Roanoke Times Copyright (c) 1995, Landmark Communications, Inc. DATE: SATURDAY, March 3, 1990 TAG: 9003052179 SECTION: EDITORIAL PAGE: A7 EDITION: METRO SOURCE: DATELINE: LENGTH: Medium
From the time he was governor of California, legal aid for the poor was one of Ronald Reagan's pet hates. As president he tried first to abolish the Legal Services Corp., which distributes federal money to 325 legal-services offices around the country (including Roanoke) - about 77 percent of all their funding.
Balked in this attempt, he named a board of directors with a majority that tried to reduce the program's funding and limited its powers. At one point, the board even paid $77,000 to a former Reagan administration official to research and write a memorandum contending that the agency's independent status is unconstitutional.
The board has remained under conservative control since those first appointments, which Reagan made during a congressional recess to delay a Senate confirmation vote on them. George Bush is less an ideologue than his predecessor, so it was thought he might name a board more attuned to the corporation's mission. But although terms of 10 of the 11 board members had expired, Bush held off replacing all but two of them.

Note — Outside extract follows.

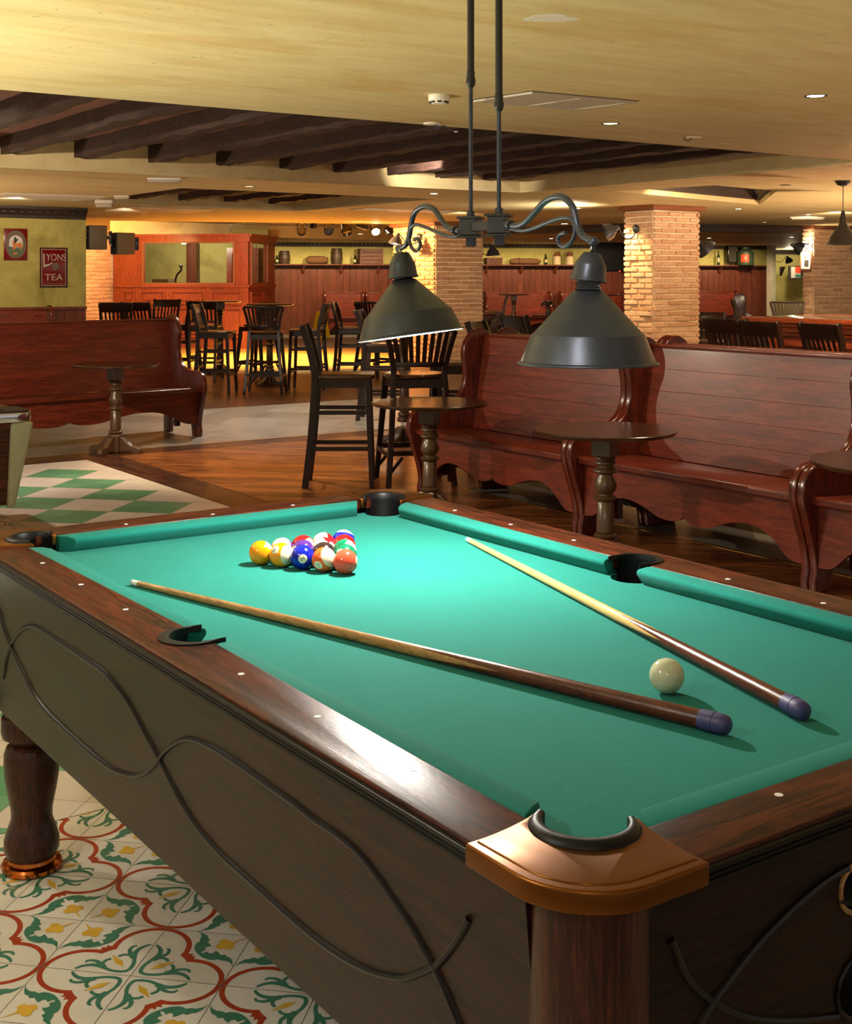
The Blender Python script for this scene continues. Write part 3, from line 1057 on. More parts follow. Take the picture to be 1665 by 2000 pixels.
# wooden rails
CR = 0.155                                             # where the corner plates begin
def rail(poly, mat, notch=None):
    mb = MB()
    mb.slab(poly, TOP - 0.03, TOP)
    return tb(mb, 'rail', mat, bev=0.003, seg=3, smooth=True, ang=50)
lx = OX0 + 0.004
rail([(lx, OY0 + CR), (WX0, OY0 + CR)] + arc(NX0 - SPX, MY, PR + 0.006, -82, -278, 14) + [(WX0, OY1 - CR), (lx, OY1 - CR)], 'rail_wood')
rx = OX1 - 0.004
rail([(rx, OY1 - CR), (WX1, OY1 - CR)] + arc(NX1 + SPX, MY, PR + 0.006, 98, -98, 14) + [(WX1, OY0 + CR), (rx, OY0 + CR)], 'rail_wood')
rail([(OX0 + CR, OY0 + 0.004), (OX1 - CR, OY0 + 0.004), (OX1 - CR, WY0), (OX0 + CR, WY0)], 'rail_wood_x')
rail([(OX0 + CR, WY1), (OX1 - CR, WY1), (OX1 - CR, OY1 - 0.004), (OX0 + CR, OY1 - 0.004)], 'rail_wood_x')
# grooved black band round the outside
def band(p, q, n):
    p, q, n = Vector((p[0], p[1], 0)), Vector((q[0], q[1], 0)), Vector((n[0], n[1], 0))
    prof = [(0.012, TOP - 0.004), (-0.003, TOP - 0.0055), (-0.006, TOP - 0.009), (-0.003, TOP - 0.0105), (-0.006, TOP - 0.0125), (-0.006, TOP - 0.015), (-0.003, TOP - 0.0165), (-0.006, TOP - 0.0185), (-0.005, TOP - 0.022), (0.012, TOP - 0.023)]
    mb = MB()
    mb.prism(prof, lambda t: p + n * t[0] + Vector((0, 0, t[1])), lambda t: q + n * t[0] + Vector((0, 0, t[1])))
    tb(mb, 'edge_band', 'rubber', smooth=False)
band((OX0, OY0 + 0.15), (OX0, OY1 - 0.15), (1, 0))
band((OX1, OY0 + 0.15), (OX1, OY1 - 0.15), (-1, 0))
band((OX0 + 0.15, OY0), (OX1 - 0.15, OY0), (0, 1))
band((OX0 + 0.15, OY1), (OX1 - 0.15, OY1), (0, -1))
# copper corner plates, black pocket rims and pocket liners
def bez(a, c, b, n=8):
    return [((1 - t) ** 2 * a[0] + 2 * t * (1 - t) * c[0] + t * t * b[0], (1 - t) ** 2 * a[1] + 2 * t * (1 - t) * c[1] + t * t * b[1]) for t in [i / n for i in range(n + 1)]]
def corner(ix, iy):
    sx, sy = (1, -1)[ix], (1, -1)[iy]
    ox, oy = (OX0, OX1)[ix], (OY0, OY1)[iy]
    def w(p):
        return (ox + sx * p[0], oy + sy * p[1])
    pc = 0.125                                         # pocket centre in corner coordinates
    pl = (PK[0][0] - OX0, PK[0][1] - OY0)
    e = 0.186
    r = PR + 0.001
    round_ = arc(0.1, 0.1, 0.107, 180, 270, 12)
    ring = arc(pl[0], pl[1], r, -22, -248, 18)         # clockwise from the far side round the back of the hole
    p_a, p_b = ring[0], ring[-1]
    poly = [(-0.007, e)] + round_ + [(e, -0.007)] + bez((e, 0.0), (0.185, 0.05), (p_a[0] + 0.012, p_a[1]))[0:] + ring + bez((p_b[0], p_b[1] + 0.012), (0.05, 0.185), (0.0, e))[:-1]
    mb = MB()
    mb.slab([w(p) for p in poly], TOP - 0.023, TOP + 0.0035)
    plate = tb(mb, 'corner_plate', 'copper', bev=0.0035, seg=3, ang=45)
    # raised field inside the plate's rim
    inner = [(0.006, e - 0.006)] + arc(0.1, 0.1, 0.092, 180, 270, 12) + [(e - 0.006, 0.006)] + bez((e - 0.004, 0.012), (0.178, 0.055), (p_a[0] + 0.012, p_a[1] - 0.003)) + arc(pl[0], pl[1], r + 0.004, -22, -248, 18) + bez((p_b[0] - 0.003, p_b[1] + 0.01), (0.055, 0.178), (0.012, e - 0.004))
    mb = MB()
    mb.slab([w(p) for p in inner], TOP + 0.002, TOP + 0.0048)
    tb(mb, 'raised_field', 'copper', parent=plate, bev=0.0015, seg=2, ang=45)
    # rim: half ring with thinning ends
    N = 30
    mb = MB()
    rings = []
    for i in range(N + 1):
        a = math.radians(-28 - 214 * i / N)
        t = abs(i / N - 0.5) * 2
        wd = 0.0165 * (1 - 0.55 * t ** 3)
        hh = 0.008 * (1 - 0.1 * t ** 3)
        ca, sa = math.cos(a), math.sin(a)
        sec = [(r - 0.004, TOP - 0.01), (r - 0.004, TOP + 0.004 + hh * 0.6), (r - 0.001, TOP + 0.004 + hh), (r + wd * 0.45, TOP + 0.004 + hh), (r + wd, TOP + 0.006), (r + wd, TOP + 0.001)]
        rings.append([mb.bm.verts.new((*w((pl[0] + rr * ca, pl[1] + rr * sa)), z)) for rr, z in sec])
    for i in range(N):
        for k in range(6):
            mb.bm.faces.new([rings[i][k], rings[i][(k + 1) % 6], rings[i + 1][(k + 1) % 6], rings[i + 1][k]])
    mb.bm.faces.new(rings[0][::-1]); mb.bm.faces.new(rings[-1])
    tb(mb, 'pocket_rim', 'pocket_black', ang=60)
    mb = MB()
    rings = []
    for z, rr in ((TOP + 0.003, r - 0.003), (BED - 0.03, r - 0.002), (BED - 0.10, r - 0.012), (BED - 0.11, 0.02)):
        row = []
        for i in range(25):
            aa = math.radians(-135 + (95 - 190 * i / 24) * (1.25 if ix + iy else 1))
            off = abs(i / 24 - 0.5) * 190
            zz = z if (z < BED or ix + iy) else z - (TOP + 0.003 - BED + 0.004) * min(1, max(0, (off - 48) / 14))
            row.append(mb.bm.verts.new((*w((pl[0] + rr * math.cos(aa), pl[1] + rr * math.sin(aa))), zz)))
        rings.append(row)
    for j in range(3):
        for i in range(24):
            mb.bm.faces.new([rings[j][i], rings[j][i + 1], rings[j + 1][i + 1], rings[j + 1][i]])
    tb(mb, 'pocket_liner', 'pocket_black', ang=60)
for ix in (0, 1):
    for iy in (0, 1):
        corner(ix, iy)
for side in (0, 1):
    sx = (1, -1)[side]
    cx = (NX0 - SPX, NX1 + SPX)[side]
    N = 30
    mb = MB(); rings = []
    for i in range(N + 1):
        t = abs(i / N - 0.5) * 2
        a = math.radians(180 - (i / N - 0.5) * 2 * 97)
        wd = 0.019 * (1 - t ** 1.8) + 0.0025
        ca, sa = math.cos(a), math.sin(a)
        r0, ext = PR - 0.004, 0.0
        px, py = r0 * ca, r0 * sa
        if t > 0.82:                                    # long thin arms along the cushion ends
            px += (t - 0.82) / 0.18 * 0.026
        sec = [(0, TOP - 0.008), (0, TOP + 0.003), (wd * 0.5, TOP + 0.0045), (wd, TOP + 0.0025), (wd, TOP - 0.002)]
        rings.append([mb.bm.verts.new((cx + sx * (px + o * ca), MY + py + o * sa, z)) for o, z in sec])
    for i in range(N):
        for k in range(5):
            mb.bm.faces.new([rings[i][k], rings[i][(k + 1) % 5], rings[i + 1][(k + 1) % 5], rings[i + 1][k]])
    mb.bm.faces.new(rings[0][::-1]); mb.bm.faces.new(rings[-1])
    tb(mb, 'pocket_rim', 'pocket_black', ang=60)
    mb = MB(); rings = []
    for z, rr in ((TOP + 0.004, PR - 0.003), (BED - 0.03, PR - 0.001), (BED - 0.10, PR - 0.01), (BED - 0.11, 0.02)):
        rings.append([mb.bm.verts.new((cx + sx * rr * math.cos(math.radians(85 + 190 * i / 20)), MY + rr * math.sin(math.radians(85 + 190 * i / 20)), z)) for i in range(21)])
    for j in range(3):
        for i in range(20):
            mb.bm.faces.new([rings[j][i], rings[j][i + 1], rings[j + 1][i + 1], rings[j + 1][i]])
    tb(mb, 'pocket_liner', 'pocket_black', ang=60)
# white sights
SPC = 0.2475
for x in (0.947, 2.099):
    for k in (1, 2, 3, 5, 6, 7):
        mb = MB(); mb.lathe([(0.0056, 0), (0.0056, 0.0008)], (x, NY1 - k * SPC, TOP - 0.0003), 16)
        tb(mb, 'sight', 'diamond_white')
for y in (1.064, 3.206):
    for k in (1, 2, 3):
        mb = MB(); mb.lathe([(0.0056, 0), (0.0056, 0.0008)], (NX0 + k * SPC, y, TOP - 0.0003), 16)
        tb(mb, 'sight', 'diamond_white')
# cabinet
ZB, ZT = 0.415, 0.784
def cab_x(z):
    return 0.885 + 0.035 * (ZT - z) / (ZT - ZB)
mb = MB()
prof = [(cab_x(ZT), ZT), (cab_x(ZB), ZB), (cab_x(ZB) + 0.03, ZB), (cab_x(ZT) + 0.03, ZT)]
mb.prism(prof, lambda p: (p[0], 1.085, p[1]), lambda p: (p[0], 3.19, p[1]))
tb(mb, 'side_panel', 'cabinet_wood', smooth=False)
mb = MB()
mb.prism([(2 * MX - p[0], p[1]) for p in prof], lambda p: (p[0], 1.05, p[1]), lambda p: (p[0], 3.22, p[1]))
tb(mb, 'side_panel', 'cabinet_wood', smooth=False)
EY = 1.0
def ell(cx, cz, rx, rz, n=28, pw=2.4):
    o = []
    for i in range(n):
        a = 2 * PI * i / n
        c, s = math.cos(a), math.sin(a)
        o.append((cx + rx * math.copysign(abs(c) ** (2 / pw), c), cz + rz * math.copysign(abs(s) ** (2 / pw), s)))
    return o
hole1, hole2 = ell(1.372, 0.698, 0.061, 0.034), ell(1.52, 0.575, 0.216, 0.062)
mb = MB()
mb.prism(rect(0.95, 2.096, ZB, ZT), lambda p: (p[0], EY, p[1]), lambda p: (p[0], EY + 0.025, p[1]), holes=[hole1, hole2])
ep = tb(mb, 'end_panel', 'cabinet_wood_x', smooth=False)
for h in (hole1, hole2):
    mb = MB()
    pts = [(p[0], EY - 0.001, p[1]) for p in h]
    mb.tube(pts + pts[:2], 0.0035, 6, cap=False)
    tb(mb, 'opening_rim', 'cue_light' if h is hole1 else 'moulding_dark', parent=ep)
mb = MB()
mb.box((1.5, EY + 0.12, 0.6), (0.8, 0.01, 0.34))
mb.bar((1.3, EY + 0.02, 0.69), (1.5, EY + 0.1, 0.675), 0.08, 0.004)
tb(mb, 'ball_return', 'dark_slot', smooth=False)
mb = MB()
mb.prism(rect(0.95, 2.096, ZB, ZT), lambda p: (p[0], 3.27, p[1]), lambda p: (p[0], 3.245, p[1]))
tb(mb, 'end_panel', 'cabinet_wood_x', smooth=False)
mb = MB(); mb.box((MX, MY, ZB + 0.012), (1.16, 2.2, 0.02)); tb(mb, 'bottom_board', 'cabinet_wood', smooth=False)
for x in (0.955, 2 * MX - 0.955):
    for y in (1.058, 2 * MY - 1.058):
        ca = math.degrees(math.atan2(MY - y, MX - x))
        ca = 45 * round((ca - 45) / 90) * 2 + 45
        mb = MB(); mb.slab(arc(x, y, 0.067, ca + 65, ca + 295, 40), 0.40, 0.782)
        tb(mb, 'corner_post', 'post_wood')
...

The delay, reported The Wall Street Journal last August, "permitted a six-person majority of holdover directors to step up efforts to discourage class-action suits on behalf of groups such as farm workers and inmates in overcrowded prisons. The Reagan loyalists contend that for two decades, federally funded poverty lawyers have improperly pursued a liberal political agenda, rather than focusing on individual matters such as child-support disputes and landlord-tenant disagreements."
Bush apparently was wary of offending the Republican right wing, which he also allowed last year to block what would have been a distinguished appointment to the LSC board: that of former 6th District Rep. M. Caldwell Butler. A certified conservative, Butler wasn't reactionary enough for his opponents, who have wielded disproportionate influence over Bush.
Finally the president got around to naming nine replacements for holdovers whose terms had run out. But he took a page from Reagan's book by making the appointments a day before Congress returned from its year-end recess. That lets the appointees take their posts and begin serving without Senate confirmation, until the end of the 101st Congress or the expiration of their terms.
However, the White House indicated that the president will soon submit the nominations to the Senate for formal consideration. How they would fare there is difficult to predict: Not a lot is known about many of them, including Iowa lawyer George W. Wittgraf, whom Bush is said to prefer for chairman. F. William McAlpin, president of the National Legal Aid and Defender Association - and a former Legal Services Corp. board member - has indicated cautious optimism about the appointees. And for their part, right-wingers indicated concern, which probably is a good sign.
Sen. Warren B. Rudman of New Hampshire, ranking Republican on the Appropriations subcommittee that funds the corporation, had severely criticized the former board. Now he expresses hope that the appointments will have a stabilizing effect.
That would surely be constructive for a program in disarray for more than eight years. No statistics have been compiled to support the conservatives' charges that the legal-services program is lopsidedly liberal. Justice is usually available to the educated and affluent. Legal aid attempts to assure that justice will not be denied to those less schooled in such matters and who lack funds to pay for representation at court. This is a fundamentally democratic aim that should be supported.